Subhanallah, sampai sedetail itu para ulama kita dalam menguraikan sebuah pengetahuan. Hampir semua ilmu yang berkembang saat itu ada bukunya. Tapi sayang sekali, yang sampai kepada kita baru sedikit daripadanya. Apalagi banyak buku yang ditulis para ulama itu hilang atau dimusnahkan seperti yang pernah dilakukan oleh pasukan Mongol saat menyerbu Baghdad (ibukota kekhalifahan Abbasiyah). Buku-buku yang ada diperpustakaan besar dibuang ke sungai Tigris hingga sungai pun berubah warna menjadi hitam karena tinta. Kejadian ini ibarat pukulan hook dalam tinju, membuat umat Islam sempoyongan dan mundur beberapa langkah. Banyak akhirnya para ulama dan ilmuwan setelah kejadian itu berusaha mencari salinan buku yang dimusnahkan itu. Salah satu caranya adalah dengan berteriak, "Wahai fulan, apakah kalian mempunya buku anu?" saat berada ditanah suci pada musim haji. Karena saat itu berkumpul jutaan kaum muslimin dari berbagai penjuru dunia. Itulah mengapa para ulama berusaha mendapatkan buku yang dimaksud pada saat itu. Bila ada yang punya, maka para ulama itu tidak segan-segan untuk menyalinnya meskipun harus menempuh perjalanan yang cukup jauh untuk mendapatkannya. Di antara para ulama yang menjadi "jembatan" ilmu-ilmu masa lalu untuk disampaikan oleh umat terkemudian adalah Imam Jalaluddin As-Suyuti. Beliau berhasil merangkum banyak pengetahuan dari buku-buku langka itu. Konon kabarnya jumlah buku yang beliau tulis mencapai 500 jilid.

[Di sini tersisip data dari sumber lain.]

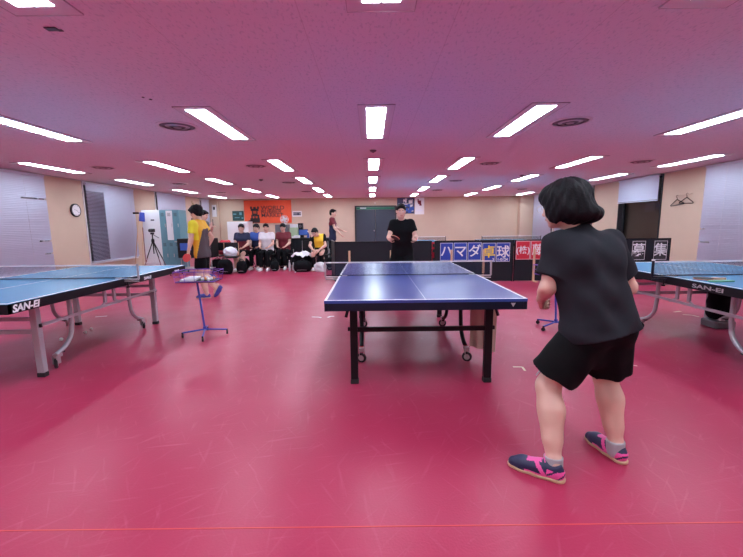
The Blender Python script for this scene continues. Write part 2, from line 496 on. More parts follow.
for s_, wins in ((-1, LWIN), (1, RWIN)):
    for wi, (a, b) in enumerate(wins):
        wn += 1
        xo = s_ * (HW + 0.13)
        g = struct(MB().b2(xo - .004, xo + .004, a, b, WZ0, WZ1).build('window_%d' % wn, 'glass'))
        m = MB()
        dark = (s_ > 0 and wi == 1)
        def fr(y0, y1, z0, z1, dx=0.07): m.b2(xo - dx / 2, xo + dx / 2, y0, y1, z0, z1)
        fr(a, a + .07, WZ0, WZ1); fr(b - .07, b, WZ0, WZ1); fr(a, b, WZ0, WZ0 + .07); fr(a, b, WZ1 - .07, WZ1)
        if not dark: fr((a + b) / 2 - .025, (a + b) / 2 + .025, WZ0, WZ1)
        m.build('window_frame', 'dark_frame' if dark else 'alu', g)
        # white reveal lining around the opening
        m = MB()
        for (y0, y1, z0, z1) in ((a, a + .02, WZ0, WZ1), (b - .02, b, WZ0, WZ1), (a, b, WZ0, WZ0 + .03), (a, b, WZ1 - .02, WZ1)):
            m.b2(min(s_ * (HW - .03), s_ * (HW + .09)), max(s_ * (HW - .03), s_ * (HW + .09)), y0, y1, z0, z1)
        m.build('window_sill', 'dark_frame' if dark else 'white_paint', g)
# dark town outside: a facade of unlit wall across the street
struct(MB().b2(-11.2, -11, -2, 24, -3, 6).build('wall_outside_left', 'dark_frame'))
struct(MB().b2(11, 11.2, -2, 24, -3, 6).build('wall_outside_right', 'cardboard'))

def blind(label, side, y0, y1, z0, z1, gaps=(), open_part=None, pitch=0.036, x=None):
    t = thing('venetian_blind', label, 'blind', (side * (HW - 0.075), y0, z1), group='venetian blinds')
    L = y1 - y0
    n = int((z1 - z0 - 0.05) / pitch)
    m = MB()
    rnd = random.Random(int(y0 * 10))
    def slat(ya, yb, z, tilt, sag=0.0):
        w = 0.0215
        dx, dz = math.cos(tilt) * w, math.sin(tilt) * w
        px, pz = math.sin(tilt) * 0.003, -math.cos(tilt) * 0.003
        # curved slat: three longitudinal edges, doubled for thickness
        rows = [(-dx * side, dz), (px * side, pz), (dx * side, -dz)]
        th = 0.0006
        vs = []
        for yy in (ya, yb):
            for a_, b_ in rows: vs.append((a_, yy, z + b_ + (sag if yy == yb else 0)))
            for a_, b_ in rows: vs.append((a_ + th * side, yy, z + b_ + (sag if yy == yb else 0)))
        m.add(vs, [(0, 1, 7, 6), (1, 2, 8, 7), (3, 9, 10, 4), (4, 10, 11, 5)])
    for i in range(n):
        z = -0.05 - (i + 0.5) * pitch
        ab = z1 + z
        gap = [g for g in gaps if abs(ab - g[0]) < pitch / 2]
        if gap:
            g = gap[0]; slat(0, L * g[1], z, 1.15); slat(L * g[1], L, z, 0.15, 0.006)
            continue
        if open_part and open_part[0] <= 0.0001 and ab < z1 - 0.20:
            slat(open_part[0], open_part[1] * L, z, 0.55); slat(open_part[1] * L, L, z, 1.12)
        else: slat(0, L, z, 1.12 + rnd.uniform(-.03, .03))
    m.build('slats', 'blind', t)
    MB().b2(-.02, .02, 0, L, -0.045, 0).build('headrail', 'blind', t)
    MB().b2(-.012, .012, 0, L, z0 - z1, z0 - z1 + 0.018).build('bottom_rail', 'blind', t)
    for f in (0.12, 0.88): MB().tube([(-side * .024, L * f, -.04), (-side * .024, L * f, z0 - z1 + .01)], 0.0012, 5).build('cord', 'white_paint', t)
    return t
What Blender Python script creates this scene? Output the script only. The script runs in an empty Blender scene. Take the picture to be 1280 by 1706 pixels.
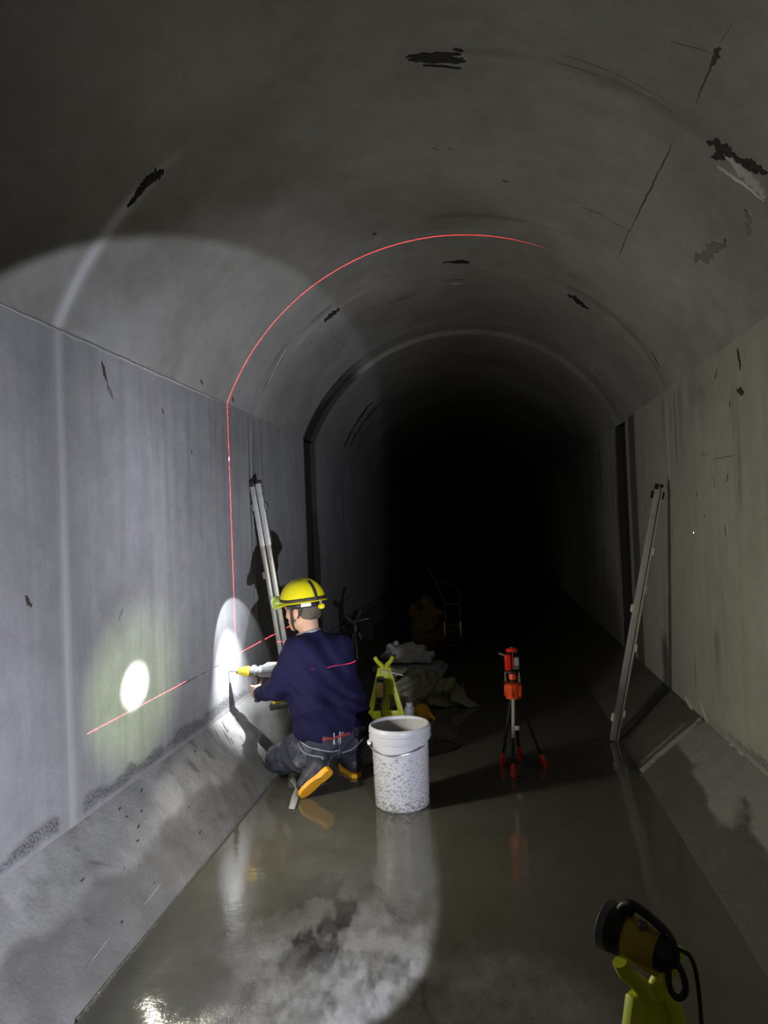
import bpy, bmesh, math, random
import numpy as np
from mathutils import Vector, Matrix

# ------------------------------------------------------------------ camera
YAW, PITCH, ROLL, FPX, CAMH = .1421, .0185, .0384, 1187.0, 1.45
W, H = 1280, 1706
s, c = math.sin, math.cos
FWD = np.array([-s(YAW)*c(PITCH), c(YAW)*c(PITCH), s(PITCH)])
_r = np.array([c(YAW), s(YAW), 0.0]); _u = np.cross(_r, FWD)
RGT = _r*c(ROLL)-_u*s(ROLL); UPV = _u*c(ROLL)+_r*s(ROLL)
CAM = np.array([0, 0, CAMH])
scene = bpy.context.scene
COL = scene.collection
cd = bpy.data.cameras.new('camera'); cam = bpy.data.objects.new('camera', cd); COL.objects.link(cam)
cd.sensor_fit = 'VERTICAL'; cd.sensor_height = 36; cd.lens = FPX/H*36; cd.clip_end = 200; cd.clip_start = .02
m = Matrix(((RGT[0], UPV[0], -FWD[0], 0), (RGT[1], UPV[1], -FWD[1], 0), (RGT[2], UPV[2], -FWD[2], CAMH), (0, 0, 0, 1)))
cam.matrix_world = m
scene.camera = cam

# ------------------------------------------------------------------ world, exposure
w = bpy.data.worlds.new('world'); scene.world = w; w.use_nodes = True
w.node_tree.nodes['Background'].inputs[0].default_value = (0, 0, 0, 1)
w.node_tree.nodes['Background'].inputs[1].default_value = 0
vs = scene.view_settings
vs.view_transform = 'Standard'; vs.look = 'None'; vs.gamma = 1; vs.use_curve_mapping = False
vs.exposure = 0.0
scene.cycles.max_bounces = 6; scene.cycles.diffuse_bounces = 4; scene.cycles.glossy_bounces = 3
scene.cycles.sample_clamp_indirect = 3.0
scene.cycles.use_denoising = True

# ------------------------------------------------------------------ lights
def aim(o, d):
    o.rotation_euler = Vector(d).to_track_quat('-Z', 'Y').to_euler()
def light(name, kind, loc, energy, color, direction=None, **kw):
    l = bpy.data.lights.new(name, kind); l.energy = energy; l.color = color
    for k, v in kw.items(): setattr(l, k, v)
    o = bpy.data.objects.new(name, l); o.location = loc; COL.objects.link(o)
    if direction is not None: aim(o, direction)
    return o
# hand searchlight standing bottom right: wide spill, halo and hot core
LENS = np.array([.232, 1.667, .535]); LAXIS = np.array([-.799, .590, .105]); LAXIS /= np.linalg.norm(LAXIS)
SPOT = LENS+LAXIS*.012
light('searchlight_spill', 'SPOT', SPOT, 128, (.86, .89, 1.0), LAXIS, spot_size=math.radians(86.4), spot_blend=.06, shadow_soft_size=.012)
light('searchlight_fill', 'SPOT', SPOT, 212, (.88, .90, 1.0), np.array([-1.587, 4.3, 2.0])-SPOT, spot_size=math.radians(60), spot_blend=1.0, shadow_soft_size=.012)  # added spot to brighten the farther wall and vault
light('searchlight_halo', 'SPOT', SPOT, 190, (.82, 1.0, .45), LAXIS, spot_size=math.radians(22), spot_blend=1.0, shadow_soft_size=.012)
light('searchlight_core', 'SPOT', SPOT, 2600, (1.0, 1.0, .86), LAXIS, spot_size=math.radians(6.0), spot_blend=1.0, shadow_soft_size=.012)
# added lamp standing in for the beam thrown back by the wall
light('hot_spot_bounce', 'AREA', (-1.545, 2.969, .80), 20, (1.0, .95, .76), (1, .12, .02), shape='ELLIPSE', size=.16, size_y=.22)
# unseen fill lamp added behind the camera to lift the dim lining
light('fill_lamp', 'AREA', (.1, -1.2, 1.5), 1.6, (1.0, .93, .76), (-.1, 1, .28), shape='DISK', size=.5)
# headlamp on the worker's helmet
HLAMP = np.array([-1.258, 4.080, 1.012]); HAXIS = np.array([-.72, .335, -.605])
light('headlamp_beam', 'SPOT', HLAMP, 11, (.93, .96, 1.0), HAXIS, spot_size=math.radians(84), spot_blend=.15, shadow_soft_size=.008)
light('headlamp_core', 'SPOT', HLAMP, 95, (.95, .98, 1.0), np.array([-1.57, 4.18, .50])-HLAMP, spot_size=math.radians(66), spot_blend=1.0, shadow_soft_size=.008)
# cross line laser on the tripod: a red fan upright across the tunnel, a level fan and two dots
LASER = np.array([.030, 4.30, .674])
def laser_lamp(pos, lines=True):
    l = bpy.data.lights.new('laser_lines', 'POINT'); l.energy = 600; l.color = (1, 1, 1); l.shadow_soft_size = 0
    o = bpy.data.objects.new('laser_lines', l); o.location = pos; COL.objects.link(o)
    l.use_nodes = True; nt = l.node_tree; N = nt.nodes; K = nt.links
    em = [n for n in N if n.type == 'EMISSION'][0]
    tc = N.new('ShaderNodeTexCoord'); sx = N.new('ShaderNodeSeparateXYZ'); K.new(tc.outputs['Normal'], sx.inputs[0])
    def mth(op, a, b=None, clamp=False):
        n = N.new('ShaderNodeMath'); n.operation = op; n.use_clamp = clamp
        for i, v in enumerate((a, b)):
            if v is None: continue
            if isinstance(v, (int, float)): n.inputs[i].default_value = v
            else: K.new(v, n.inputs[i])
        return n.outputs[0]
    x, y, z = sx.outputs
    def line(v, wd): return mth('LESS_THAN', mth('ABSOLUTE', v), wd)
    # upright fan: fades out past the crown on the right
    fade = mth('MULTIPLY', mth('SUBTRACT', .17, x), 3.2, True)
    up = mth('MULTIPLY', line(y, .0013), mth('MULTIPLY', fade, mth('GREATER_THAN', z, -.2)))
    flat = mth('MULTIPLY', line(z, .0011), mth('MULTIPLY', mth('LESS_THAN', x, .1), mth('MULTIPLY', mth('GREATER_THAN', y, -.72), mth('LESS_THAN', y, .72))))
    def dot(d, r):
        d = np.array(d)/np.linalg.norm(d)
        a = mth('ADD', mth('ADD', mth('MULTIPLY', x, float(d[0])), mth('MULTIPLY', y, float(d[1]))), mth('MULTIPLY', z, float(d[2])))
        return mth('GREATER_THAN', a, math.cos(r))
    dl = mth('MULTIPLY', dot(np.array([-1.587, 4.30, 1.905])-pos, .0048), 8.0)
    dr = mth('MULTIPLY', dot(np.array([1.184, 4.335, 1.339])-pos, .004), 5.0)
    tot = mth('ADD', mth('ADD', up, flat), dl) if lines else dr
    st = mth('MULTIPLY', tot, 7.5)
    em.inputs['Color'].default_value = (1.0, .035, .05, 1)
    K.new(st, em.inputs['Strength'])
laser_lamp(LASER)
laser_lamp(LASER+np.array([.165, 0, .0]), False)

# ------------------------------------------------------------------ helpers
def ray(px, py): return FWD+RGT*(px-640)/FPX-UPV*(py-853)/FPX
def at(px, py, d=None, X=None, Y=None, Z=None):
    v = ray(px, py)
    t = d if d is not None else (X/v[0] if X is not None else (Y/v[1] if Y is not None else (Z-CAMH)/v[2]))
    return CAM+v*t
ORG = {}
def put(o, parent=None):
    COL.objects.link(o)
    if parent is not None: o.parent = parent
    return o
def tag(o, label=None, cat=None, group=None, kind=None):
    for k, v in (('label', label), ('category', cat), ('group', group), ('kind', kind)):
        if v: o[k] = v
    return o
def thing(name, label, cat, loc=(0, 0, 0), rz=0, group=None):
    o = bpy.data.objects.new(name, None); o.empty_display_size = .05
    o.location = loc; o.rotation_euler = (0, 0, rz); put(o); ORG[o.name] = np.array(loc, float)
    return tag(o, label, cat, group)
def mk(name, V, Fc, mat, parent=None, smooth=True, sharp=.7, local=False, label=None):
    V = np.array(V, float)
    if parent is not None:
        org = ORG.get(parent.name, np.zeros(3))
        if not local: V = V-org
    me = bpy.data.meshes.new(name); me.from_pydata(V.tolist(), [], [tuple(int(i) for i in f) for f in Fc]); me.update()
    if smooth:
        me.polygons.foreach_set('use_smooth', [True]*len(me.polygons))
        if sharp: me.set_sharp_from_angle(angle=sharp)
    if mat: me.materials.append(mat)
    o = put(bpy.data.objects.new(name, me), parent)
    ORG[o.name] = ORG.get(parent.name, np.zeros(3)) if parent is not None else np.zeros(3)
    if label: o['label'] = label
    return o
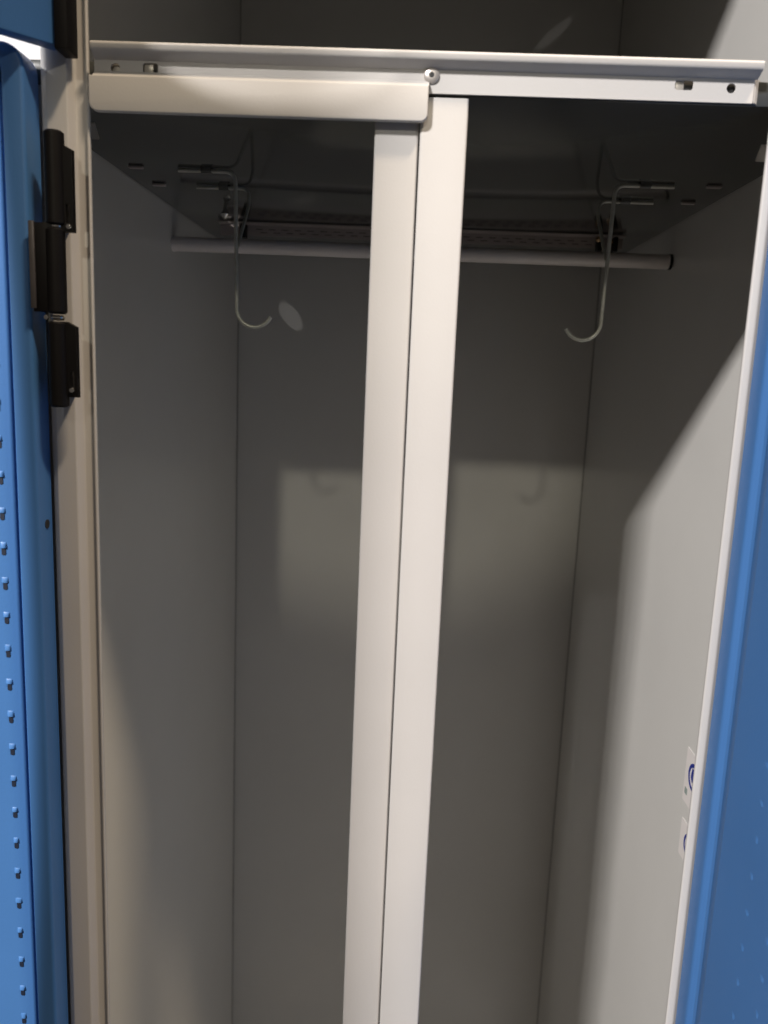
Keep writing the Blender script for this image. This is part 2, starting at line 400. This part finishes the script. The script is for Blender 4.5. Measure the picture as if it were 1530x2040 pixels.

Buku-buku yang ditulis ulama zaman dahulu mungkin tidak kalah hebat dengan yang ditulis oleh orang-orang zaman sekarang, khususnya cerdik pandai dari dunia Barat. Kelebihannya adalah, buku-buku itu ditulis oleh para ulama yang memiliki jiwa tauhid, paham syariah, dan memiliki akhlak yang baik. Melewati fase kemunduran Islam artinya kita memulai dari apa yang ada atau memulainya dari nol. Dan ini merupakan pekerjaan rumah umat. Karena kita harus yakin bahwa kejayaan itu akan kembali berulang di masa yang akan datang. Apakah kita menjadi bagian di dalamnya?